-------- Exercise materials --------

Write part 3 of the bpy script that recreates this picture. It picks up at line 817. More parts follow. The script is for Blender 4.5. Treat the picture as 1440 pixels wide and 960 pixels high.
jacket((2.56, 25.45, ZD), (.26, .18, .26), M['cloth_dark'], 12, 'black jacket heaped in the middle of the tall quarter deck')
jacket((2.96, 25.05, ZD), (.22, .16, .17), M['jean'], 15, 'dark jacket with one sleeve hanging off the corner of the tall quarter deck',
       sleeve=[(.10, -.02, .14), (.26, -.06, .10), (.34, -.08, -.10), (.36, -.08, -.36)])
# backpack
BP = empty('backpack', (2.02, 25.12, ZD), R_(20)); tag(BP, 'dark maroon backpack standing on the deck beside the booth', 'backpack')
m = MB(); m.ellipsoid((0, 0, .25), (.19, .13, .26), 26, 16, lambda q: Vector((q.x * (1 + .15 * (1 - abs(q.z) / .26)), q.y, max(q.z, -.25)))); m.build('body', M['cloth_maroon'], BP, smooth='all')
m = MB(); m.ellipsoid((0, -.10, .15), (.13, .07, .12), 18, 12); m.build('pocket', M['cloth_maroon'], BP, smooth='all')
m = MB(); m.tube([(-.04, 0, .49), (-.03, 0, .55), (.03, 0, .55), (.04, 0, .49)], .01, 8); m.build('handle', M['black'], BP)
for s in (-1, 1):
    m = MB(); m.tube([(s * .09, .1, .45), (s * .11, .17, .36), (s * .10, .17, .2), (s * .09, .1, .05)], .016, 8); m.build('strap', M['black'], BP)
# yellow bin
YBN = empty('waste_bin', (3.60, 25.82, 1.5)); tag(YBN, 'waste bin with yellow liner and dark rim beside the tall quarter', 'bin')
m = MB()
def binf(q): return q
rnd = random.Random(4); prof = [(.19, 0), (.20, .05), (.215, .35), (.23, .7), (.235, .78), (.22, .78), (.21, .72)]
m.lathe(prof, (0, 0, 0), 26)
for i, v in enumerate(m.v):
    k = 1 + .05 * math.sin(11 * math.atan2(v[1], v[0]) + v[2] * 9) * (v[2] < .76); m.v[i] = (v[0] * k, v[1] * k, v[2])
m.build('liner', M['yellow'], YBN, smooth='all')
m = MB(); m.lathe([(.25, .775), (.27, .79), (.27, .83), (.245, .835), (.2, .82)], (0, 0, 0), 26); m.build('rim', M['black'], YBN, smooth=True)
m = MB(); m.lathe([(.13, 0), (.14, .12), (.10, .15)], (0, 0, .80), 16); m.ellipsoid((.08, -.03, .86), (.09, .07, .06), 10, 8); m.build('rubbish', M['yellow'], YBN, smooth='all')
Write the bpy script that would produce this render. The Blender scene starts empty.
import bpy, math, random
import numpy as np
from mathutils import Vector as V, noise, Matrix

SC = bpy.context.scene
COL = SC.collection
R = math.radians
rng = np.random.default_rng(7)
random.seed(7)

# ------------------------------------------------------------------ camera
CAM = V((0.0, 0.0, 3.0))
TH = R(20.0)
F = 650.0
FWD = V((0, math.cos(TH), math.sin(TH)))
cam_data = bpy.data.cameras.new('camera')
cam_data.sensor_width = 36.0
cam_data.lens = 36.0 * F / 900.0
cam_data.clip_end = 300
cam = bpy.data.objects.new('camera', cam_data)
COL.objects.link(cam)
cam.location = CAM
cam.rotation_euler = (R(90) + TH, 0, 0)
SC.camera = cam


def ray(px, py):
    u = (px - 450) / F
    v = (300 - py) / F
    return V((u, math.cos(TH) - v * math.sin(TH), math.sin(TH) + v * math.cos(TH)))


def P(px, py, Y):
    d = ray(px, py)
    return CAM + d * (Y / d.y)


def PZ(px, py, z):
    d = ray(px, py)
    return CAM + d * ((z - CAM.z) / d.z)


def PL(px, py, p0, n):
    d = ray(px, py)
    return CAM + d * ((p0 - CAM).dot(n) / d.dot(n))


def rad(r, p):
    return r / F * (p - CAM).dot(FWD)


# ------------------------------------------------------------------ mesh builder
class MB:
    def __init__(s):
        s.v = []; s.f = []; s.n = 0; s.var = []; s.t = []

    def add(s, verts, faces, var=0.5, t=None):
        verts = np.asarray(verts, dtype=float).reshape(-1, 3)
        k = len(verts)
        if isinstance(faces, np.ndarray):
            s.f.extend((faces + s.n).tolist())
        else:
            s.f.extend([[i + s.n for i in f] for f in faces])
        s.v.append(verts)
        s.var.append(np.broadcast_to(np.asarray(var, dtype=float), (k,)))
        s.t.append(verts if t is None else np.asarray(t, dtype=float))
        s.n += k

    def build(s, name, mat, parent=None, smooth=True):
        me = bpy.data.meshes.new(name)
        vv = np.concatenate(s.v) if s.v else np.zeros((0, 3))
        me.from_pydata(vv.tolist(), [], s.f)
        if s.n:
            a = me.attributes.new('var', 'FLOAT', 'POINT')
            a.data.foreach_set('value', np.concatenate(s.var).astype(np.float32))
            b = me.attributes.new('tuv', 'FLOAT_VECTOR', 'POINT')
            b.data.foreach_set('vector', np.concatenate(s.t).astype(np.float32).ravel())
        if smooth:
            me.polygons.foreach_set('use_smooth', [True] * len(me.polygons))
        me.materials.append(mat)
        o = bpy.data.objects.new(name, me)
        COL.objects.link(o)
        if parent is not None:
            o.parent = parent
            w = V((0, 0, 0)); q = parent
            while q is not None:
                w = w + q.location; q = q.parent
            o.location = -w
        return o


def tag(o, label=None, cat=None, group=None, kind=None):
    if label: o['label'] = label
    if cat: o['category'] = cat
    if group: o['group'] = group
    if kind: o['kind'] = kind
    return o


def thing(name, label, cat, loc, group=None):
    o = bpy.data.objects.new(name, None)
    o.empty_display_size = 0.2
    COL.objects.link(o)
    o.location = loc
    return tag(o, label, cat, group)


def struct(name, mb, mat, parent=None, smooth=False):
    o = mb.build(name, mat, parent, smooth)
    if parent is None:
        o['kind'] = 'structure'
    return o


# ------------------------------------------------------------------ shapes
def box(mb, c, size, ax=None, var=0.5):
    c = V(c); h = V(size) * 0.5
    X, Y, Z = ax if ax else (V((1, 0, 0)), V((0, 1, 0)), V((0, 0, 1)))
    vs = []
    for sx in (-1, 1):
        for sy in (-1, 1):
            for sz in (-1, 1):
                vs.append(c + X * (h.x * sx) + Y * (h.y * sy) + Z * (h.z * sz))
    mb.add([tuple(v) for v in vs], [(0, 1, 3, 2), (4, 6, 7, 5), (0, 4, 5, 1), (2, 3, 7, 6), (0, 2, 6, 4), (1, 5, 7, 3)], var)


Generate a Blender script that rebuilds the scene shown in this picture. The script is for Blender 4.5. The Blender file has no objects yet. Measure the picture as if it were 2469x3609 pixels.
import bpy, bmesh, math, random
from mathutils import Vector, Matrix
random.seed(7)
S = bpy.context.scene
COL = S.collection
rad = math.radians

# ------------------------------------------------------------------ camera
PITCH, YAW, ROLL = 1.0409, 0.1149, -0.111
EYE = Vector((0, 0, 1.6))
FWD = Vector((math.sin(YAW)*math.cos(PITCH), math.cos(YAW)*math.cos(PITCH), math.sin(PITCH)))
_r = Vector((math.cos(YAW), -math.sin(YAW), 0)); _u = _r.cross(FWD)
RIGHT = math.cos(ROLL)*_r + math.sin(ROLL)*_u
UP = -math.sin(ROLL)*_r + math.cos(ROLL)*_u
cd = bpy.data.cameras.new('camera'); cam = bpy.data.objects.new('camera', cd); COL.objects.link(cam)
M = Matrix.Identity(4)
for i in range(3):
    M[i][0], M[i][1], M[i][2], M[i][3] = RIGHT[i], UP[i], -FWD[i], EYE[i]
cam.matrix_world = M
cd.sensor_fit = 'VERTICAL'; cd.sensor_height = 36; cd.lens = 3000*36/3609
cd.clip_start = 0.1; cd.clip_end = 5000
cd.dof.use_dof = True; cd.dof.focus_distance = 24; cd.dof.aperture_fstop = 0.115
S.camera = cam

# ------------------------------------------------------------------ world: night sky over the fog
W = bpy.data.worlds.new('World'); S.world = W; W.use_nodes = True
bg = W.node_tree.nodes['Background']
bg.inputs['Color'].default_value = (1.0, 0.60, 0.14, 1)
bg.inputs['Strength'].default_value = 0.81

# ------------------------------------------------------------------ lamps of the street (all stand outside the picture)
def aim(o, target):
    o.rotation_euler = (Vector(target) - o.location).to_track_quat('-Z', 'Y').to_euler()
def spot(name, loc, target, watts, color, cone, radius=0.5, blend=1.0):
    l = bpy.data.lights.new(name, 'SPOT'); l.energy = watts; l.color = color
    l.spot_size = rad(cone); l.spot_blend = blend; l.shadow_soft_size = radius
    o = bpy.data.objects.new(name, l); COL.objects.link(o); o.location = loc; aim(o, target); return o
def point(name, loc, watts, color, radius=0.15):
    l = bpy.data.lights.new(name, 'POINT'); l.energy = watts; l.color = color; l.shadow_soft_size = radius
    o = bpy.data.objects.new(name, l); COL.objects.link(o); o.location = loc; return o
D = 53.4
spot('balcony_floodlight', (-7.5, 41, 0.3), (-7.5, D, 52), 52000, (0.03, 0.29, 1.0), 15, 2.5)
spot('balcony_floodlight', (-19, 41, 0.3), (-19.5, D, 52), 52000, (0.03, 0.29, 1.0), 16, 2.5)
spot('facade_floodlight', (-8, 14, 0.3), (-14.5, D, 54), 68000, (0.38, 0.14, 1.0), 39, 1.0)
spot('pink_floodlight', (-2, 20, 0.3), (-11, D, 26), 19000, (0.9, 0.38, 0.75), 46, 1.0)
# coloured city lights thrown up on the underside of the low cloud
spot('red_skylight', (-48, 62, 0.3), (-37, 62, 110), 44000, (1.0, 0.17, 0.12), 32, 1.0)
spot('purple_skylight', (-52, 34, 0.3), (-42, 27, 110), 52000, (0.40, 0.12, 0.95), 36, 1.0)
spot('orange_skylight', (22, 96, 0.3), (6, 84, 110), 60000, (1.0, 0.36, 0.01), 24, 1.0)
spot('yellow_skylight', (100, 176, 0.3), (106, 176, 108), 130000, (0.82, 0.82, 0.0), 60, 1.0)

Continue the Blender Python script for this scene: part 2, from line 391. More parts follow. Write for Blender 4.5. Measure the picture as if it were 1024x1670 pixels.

--------

From the records above, repeat exactly the lines from the one with "Generate a Blender" through the one with "rad = math.radians", both included.

**Task output:**
Generate a Blender script that rebuilds the scene shown in this picture. The script is for Blender 4.5. The Blender file has no objects yet. Measure the picture as if it were 2469x3609 pixels.
import bpy, bmesh, math, random
from mathutils import Vector, Matrix
random.seed(7)
S = bpy.context.scene
COL = S.collection
rad = math.radians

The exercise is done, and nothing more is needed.